Speaking of Amina, she passes out early and gets to add a streak of white to her hair. This is because she’s aging rapidly, see. The problem is that the streak initially makes her even more attractive. Also, nobody really notices. For her part, Ames was mostly known as a model and as an actress in several B-movies. This is right in her wheelhouse.

But this isn’t a good movie by any stretch of the imagination. It features a useless pit trap, a whole lot of running around and a nondescript monster. Its gloomy ending is gloriously out of character for Universal films of this era, though, and that counts for something when everything else on the landscape looks like the same old desert sand.


6 thoughts on “Horrormania: The Mummy’s Ghost (1944)

  1. I wonder how this film, and others made during this time period, were tapping into the zeitgeist of the day…the world plunged into war for years, people at home wondering the fate of their soldiers, the fate of democracy, fascism and Nazis stalking the edge of consciousness.

    1. Without a doubt. There are themes of the exotic Other carrying through many of the monster movies, as though strange lands from afar represent hidden dangers that could arrive on “civilization’s” door at any moment.

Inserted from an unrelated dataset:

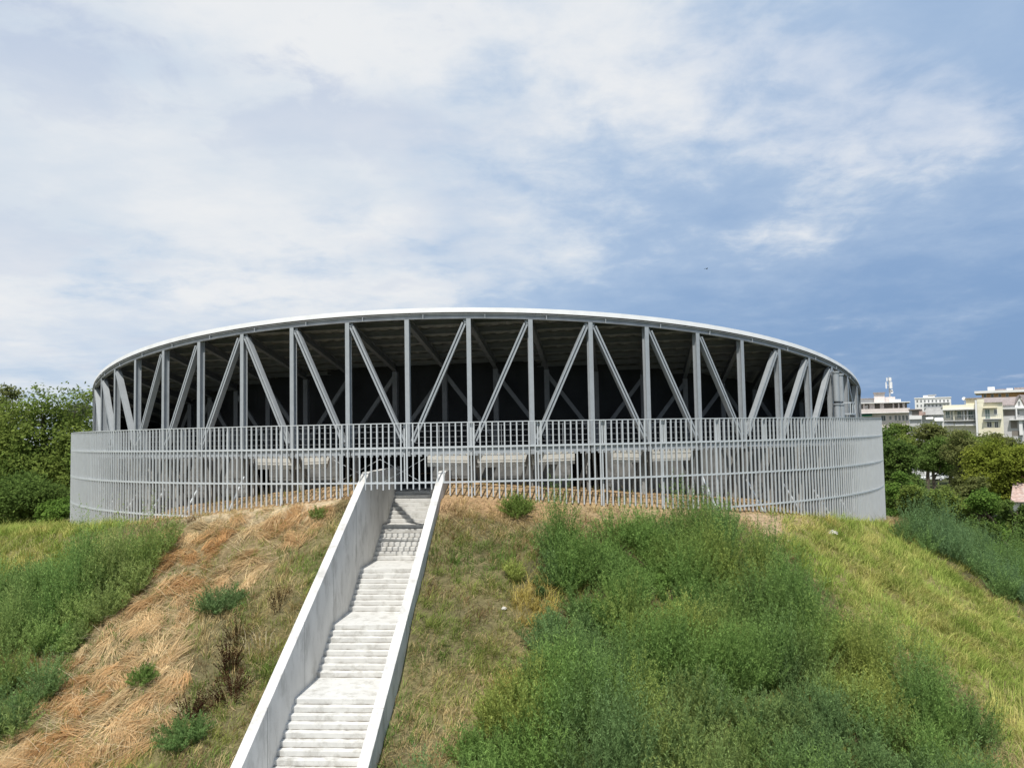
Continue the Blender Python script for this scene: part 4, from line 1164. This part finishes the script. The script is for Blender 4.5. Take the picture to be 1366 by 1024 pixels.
b.slab('balcony_slab', 'white_r', 1344.6, 1366, 559, 560.2, -1.4, 0); b.rails(1345, 1366, 555.6, 559, -1.3)
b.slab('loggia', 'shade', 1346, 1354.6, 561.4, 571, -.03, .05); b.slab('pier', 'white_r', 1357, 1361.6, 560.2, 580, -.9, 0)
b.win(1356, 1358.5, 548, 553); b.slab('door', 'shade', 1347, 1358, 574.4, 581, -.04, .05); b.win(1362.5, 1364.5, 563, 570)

b = Bld('apartment_building', 1340, 245, 'orange apartment building with a broad flat white roof overhang behind the yellow block')
b.slab('wall', 'orange_r', 1309, 1420, 523.6, None, 0, 14); b.slab('roof_slab', 'white_r', 1299.5, 1422, 520.2, 523.4, -2.4, 15)
b.slab('roof_hut', 'white_r', 1317.4, 1327, 515.2, 520.2, 2, 8); b.slab('roof_hut', 'white_r', 1343, 1351.4, 517.4, 520.2, 2, 8); b.slab('roof_cover', 'tile', 1327.2, 1342, 518.2, 520.2, 3, 8); b.slab('roof_cover', 'tile', 1353, 1400, 516.2, 520.2, 3, 8)
for yy_ in (532, 546, 560, 572):
    b.slab('balcony_parapet', 'white_r', 1361, 1420, yy_ - 4, yy_, -1.6, -1.4)
    b.slab('balcony_slab', 'cream', 1361, 1420, yy_, yy_ + 1, -1.6, 0)
for xw in (1312, 1322, 1332, 1342): b.win(xw, xw + 3, 525.5, 531, 0)

# low house with red roof at the right edge
b = Bld('house', 1362, 92, 'low house with worn red tile roof among the trees at the right edge', 'house')
b.slab('wall', 'white_r', 1343, 1420, 668, None, 0, 7)
mb = MB(); xa, xb = b.X(1340), b.X(1424); z0, z1 = b.H(1360, 668), b.H(1360, 645.5)
mb.add([(xa, -.7, z0), (xb, -.7, z0), (xb, 7.6, z0), (xa, 7.6, z0), (xa + .3, 3.5, z1), (xb, 3.5, z1)], [(0,1,5,4),(1,2,5),(2,3,4,5),(3,0,4),(0,3,2,1)]); mb.build('roof', M['redtile'], b.root)
b.slab('chimney', 'orange_r', 1356, 1372, 637.5, 650, 4.2, 6.0)
b.win(1352, 1357, 672, 682, 0)

# parked cars seen between the trunks
def make_car(x, y, rz, m, label):
    root = empty('parked_car', (x, y, 0), rz); tag(root, label, 'car', 'cars parked beyond the trees')
    mb = MB()
    prof = [(-2.05, .35), (2.05, .35), (2.1, .62), (1.95, .82), (1.15, .92), (.55, 1.38), (-.95, 1.42), (-1.6, 1.0), (-2.0, .95), (-2.1, .6)]
    mb.prism(prof, -.85, .85); mb.build('body', m, root, bevel=.08)
    for sy in (-.857, .857):
        mb = MB(); mb.prism([(.95, .93), (.5, 1.31), (-.85, 1.34), (-1.35, 1.0)], sy - .006, sy + .006); mb.build('side_window', M['glass'], root)
    mb = MB(); mb.add([(1.17, -.7, .95), (1.17, .7, .95), (.6, .66, 1.37), (.6, -.66, 1.37)], [(0, 1, 2, 3)]); mb.build('windscreen', M['glass'], root)
    for sx in (-1.3, 1.3):
        for sy in (-.8, .8):
            mb = MB(); mb.cyl((sx, sy - .1, .32), (sx, sy + .1, .32), .32, .32, 16); w = mb.build('wheel', M['tyre'], root)
            mb = MB(); mb.cyl((sx, sy - .105, .32), (sx, sy + .105, .32), .19, .19, 12); mb.build('rim', M['metal'], w)
    for sy in (-.6, .6):
        mb = MB(); mb.box(2.02, 2.1, sy - .16, sy + .16, .64, .76); mb.build('headlight', M['glass'], root)
make_car(px(1238, 172), 172, PI, M['car_w'], 'white parked car in the gap under the trees, nearest and leftmost')
make_car(px(1251, 176), 176, 2.9, M['car_g'], 'silver parked car right of the white one under the trees')
make_car(px(1257, 200), 200, .1, M['car_w'], 'white parked car farther back in the gap between trunks')

# bird in the sky
br = MB()
br.add([(-.30, 0, .02), (-.10, 0, .08), (.16, 0, .05), (.32, 0, .0), (0, .09, .04), (0, -.09, .04), (-.02, 0, -.06)], [(0,4,1),(0,1,5),(1,4,2),(1,2,5),(2,4,3),(2,3,5),(0,6,4),(0,5,6),(6,3,4),(6,5,3)])
bo = br.build('bird', M['feather'])
bo.location = (px(948, 90), 90, htop(948, 357, 90)); bo.rotation_euler = (0, 0, .5); bo.scale = (.55, .55, .55)
tag(bo, 'small dark bird flying in the sky right of the roof', 'bird')
for sg in (-1, 1):
    wmb = MB(); wmb.add([(.10, 0, .04), (-.12, 0, .04), (-.16, sg * .32, .16), (.05, sg * .34, .17), (-.12, sg * .62, .10)], [(0, 1, 2, 3), (3, 2, 4)])
    wo = wmb.build('wing', M['feather'], bo); wo.modifiers.new('thick', 'SOLIDIFY').thickness = .02

# ------------------------------------------------------------------ sun, sky, camera
SUN_EL, SUN_AZ = R(60), R(190)          # azimuth clockwise from +y (north): behind the viewer, a little to the left
to_sun = Vector((math.sin(SUN_AZ) * math.cos(SUN_EL), math.cos(SUN_AZ) * math.cos(SUN_EL), math.sin(SUN_EL)))
sl = bpy.data.lights.new('sun', 'SUN'); sl.energy = 4.0; sl.angle = R(.6); sl.color = (1, .96, .89)
so = bpy.data.objects.new('sun', sl); COL.objects.link(so)
so.rotation_euler = to_sun.to_track_quat('Z', 'Y').to_euler(); so.location = (0, -20, 60)

wd = bpy.data.worlds.new('World'); scene.world = wd; wd.use_nodes = True
nt = wd.node_tree; N = nt.nodes; L = nt.links
bg = N['Background']; bg.inputs['Strength'].default_value = .1
sky = N.new('ShaderNodeTexSky'); sky.sky_type = 'NISHITA'; sky.sun_disc = False
sky.sun_elevation = SUN_EL; sky.sun_rotation = SUN_AZ; sky.air_density = 1; sky.dust_density = 1.5
tc = N.new('ShaderNodeTexCoord')
def math_n(op, a, b=None, c=None, clamp=False):
    n = N.new('ShaderNodeMath'); n.operation = op; n.use_clamp = clamp
    for i, v in enumerate((a, b, c)):
        if v is None: continue
        if isinstance(v, (int, float)): n.inputs[i].default_value = v
        else: L.new(v, n.inputs[i])
    return n.outputs[0]
def sstep(v, a, b):
    n = N.new('ShaderNodeMapRange'); n.interpolation_type = 'SMOOTHSTEP'
    L.new(v, n.inputs[0]); n.inputs[1].default_value = a; n.inputs[2].default_value = b; return n.outputs[0]
def mixn(f, a, b):
    n = N.new('ShaderNodeMix'); n.data_type = 'RGBA'
    if isinstance(f, (int, float)): n.inputs[0].default_value = f
    else: L.new(f, n.inputs[0])
    for i, v in ((6, a), (7, b)):
        if isinstance(v, tuple): n.inputs[i].default_value = (*v, 1)
        else: L.new(v, n.inputs[i])
    return n.outputs[2]
sp = N.new('ShaderNodeSeparateXYZ'); L.new(tc.outputs['Generated'], sp.inputs[0])
sx, sy, sz = sp.outputs
zz = math_n('ADD', math_n('MAXIMUM', sz, 0.0), .16)
cb = N.new('ShaderNodeCombineXYZ'); L.new(math_n('DIVIDE', sx, zz), cb.inputs[0]); L.new(math_n('DIVIDE', sy, zz), cb.inputs[1])
def noise(scale, detail=7, rough=.55, off=(0, 0, 0), st=(1, 1, 1), dist=0.0):
    mp = N.new('ShaderNodeMapping'); L.new(cb.outputs[0], mp.inputs[0]); mp.inputs['Location'].default_value = off; mp.inputs['Scale'].default_value = st
    n = N.new('ShaderNodeTexNoise'); n.inputs['Scale'].default_value = scale; n.inputs['Detail'].default_value = detail; n.inputs['Roughness'].default_value = rough; n.inputs['Distortion'].default_value = dist
    L.new(mp.outputs[0], n.inputs['Vector']); return n.outputs['Fac']
n1 = noise(.9, 9, .56, (2.2, .7, 0), (1, .9, 1), .3)
n2 = noise(2.6, 9, .6, (7, 3, 0))
n3 = noise(.8, 6, .55, (1, 9, 0))
n4 = noise(6.5, 8, .6, (4, 1, 0), (1, .8, 1), .4)
n5 = noise(1.3, 6, .5, (12, 5, 0), (1, 1.3, 1))
n6 = noise(1.1, 7, .55, (3, 8, 0), (.5, 1.6, 1))
# slate blue low in the east, milky blue higher up and to the west
lowr = math_n('MULTIPLY', sstep(sx, -.12, .40), sstep(sz, .40, .05))
blue = mixn(sstep(sx, .15, -.45), (3.1, 4.35, 6.3), (4.1, 5.3, 6.9))
blue = mixn(lowr, blue, (1.75, 2.95, 5.1))
base = mixn(.9, sky.outputs[0], blue)
# thin veil over everything, heavier cloud to the west, broken wisps in the east
def add3(a, b, c): return math_n('ADD', math_n('ADD', a, b), c)
def cen(v, k): return math_n('MULTIPLY', math_n('SUBTRACT', v, .5), k)
fine = cen(n2, .60); fine2 = cen(n4, .42)
west = math_n('MULTIPLY', sx, -.50)
elev = math_n('MULTIPLY', sstep(sz, .06, .28), .26)
cov = add3(math_n('ADD', n1, fine), fine2, math_n('ADD', west, elev))
veil = math_n('MULTIPLY', sstep(cov, .22, .92), .72)
mass = math_n('MULTIPLY', sstep(cov, .54, .92), .92)
# grey-blue hollows in the western cloud, most of them high up
hol = math_n('MULTIPLY', sstep(add3(n5, fine, fine2), .50, .66), math_n('MULTIPLY', sstep(sx, .10, -.15), math_n('ADD', math_n('MULTIPLY', sstep(sz, .30, .44), .5), .30)))
# lit wisp in the east
dx = math_n('DIVIDE', math_n('SUBTRACT', sx, .27), .27); dz = math_n('DIVIDE', math_n('SUBTRACT', math_n('ADD', sz, math_n('MULTIPLY', sx, .30)), .445), .075)
d2 = math_n('ADD', math_n('MULTIPLY', dx, dx), math_n('MULTIPLY', dz, dz))
wisp = math_n('MULTIPLY', sstep(add3(sstep(d2, 1.8, 0.0), cen(n2, 2.3), cen(n4, 1.7)), .25, 1.30), .62)
# low streaks near the western horizon
st = math_n('MULTIPLY', sstep(add3(n6, 0.0, 0.0), .45, .68), math_n('MULTIPLY', sstep(sx, .15, -.35), math_n('MULTIPLY', sstep(sz, .0, .08), .75)))
col = mixn(veil, base, (4.9, 5.9, 7.2))
col = mixn(st, col, (5.9, 6.5, 7.4))
col = mixn(wisp, col, (6.0, 6.5, 7.4))
white = mixn(sstep(add3(n3, fine, 0.0), .32, .68), (6.0, 6.6, 7.3), (7.6, 7.7, 7.8))
col = mixn(mass, col, white)
col = mixn(hol, col, (4.2, 5.0, 6.5))
L.new(col, bg.inputs['Color'])

cam = bpy.data.cameras.new('camera'); co = bpy.data.objects.new('camera', cam); COL.objects.link(co)
cam.sensor_width = 36; cam.lens = 36 * F / 1366; cam.clip_start = .2; cam.clip_end = 6000
co.matrix_world = Matrix.Translation((0, 0, CZ)) @ Matrix.Rotation(PI / 2 + R(3.4387), 4, 'X') @ Matrix.Rotation(-.01845, 4, 'Z')
scene.camera = co
vs_ = scene.view_settings; vs_.view_transform = 'Standard'; vs_.look = 'None'; vs_.exposure = 0.18; vs_.gamma = 1; vs_.use_curve_mapping = False
scene.render.resolution_x = 1024; scene.render.resolution_y = 767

      But the horror zenith had faded by the 1940s, for the most part, and most of these pictures were of the “B” variety.

      What really captured the zeitgeist in the 1940s was film noir, so it’s interesting to note how Universal’s heyday of monster movies in the 1930s evolved into the more serious crime pictures of the 1940s and (to a lesser extent) the 1950s.

      1. Very interesting. I love film noir. I think the aesthetic of shadow and line that I saw in old B&W films, especially Hitchcock, really influenced my own photography–amateur though it was/is–when I was learning about photography in the 70s and 80s.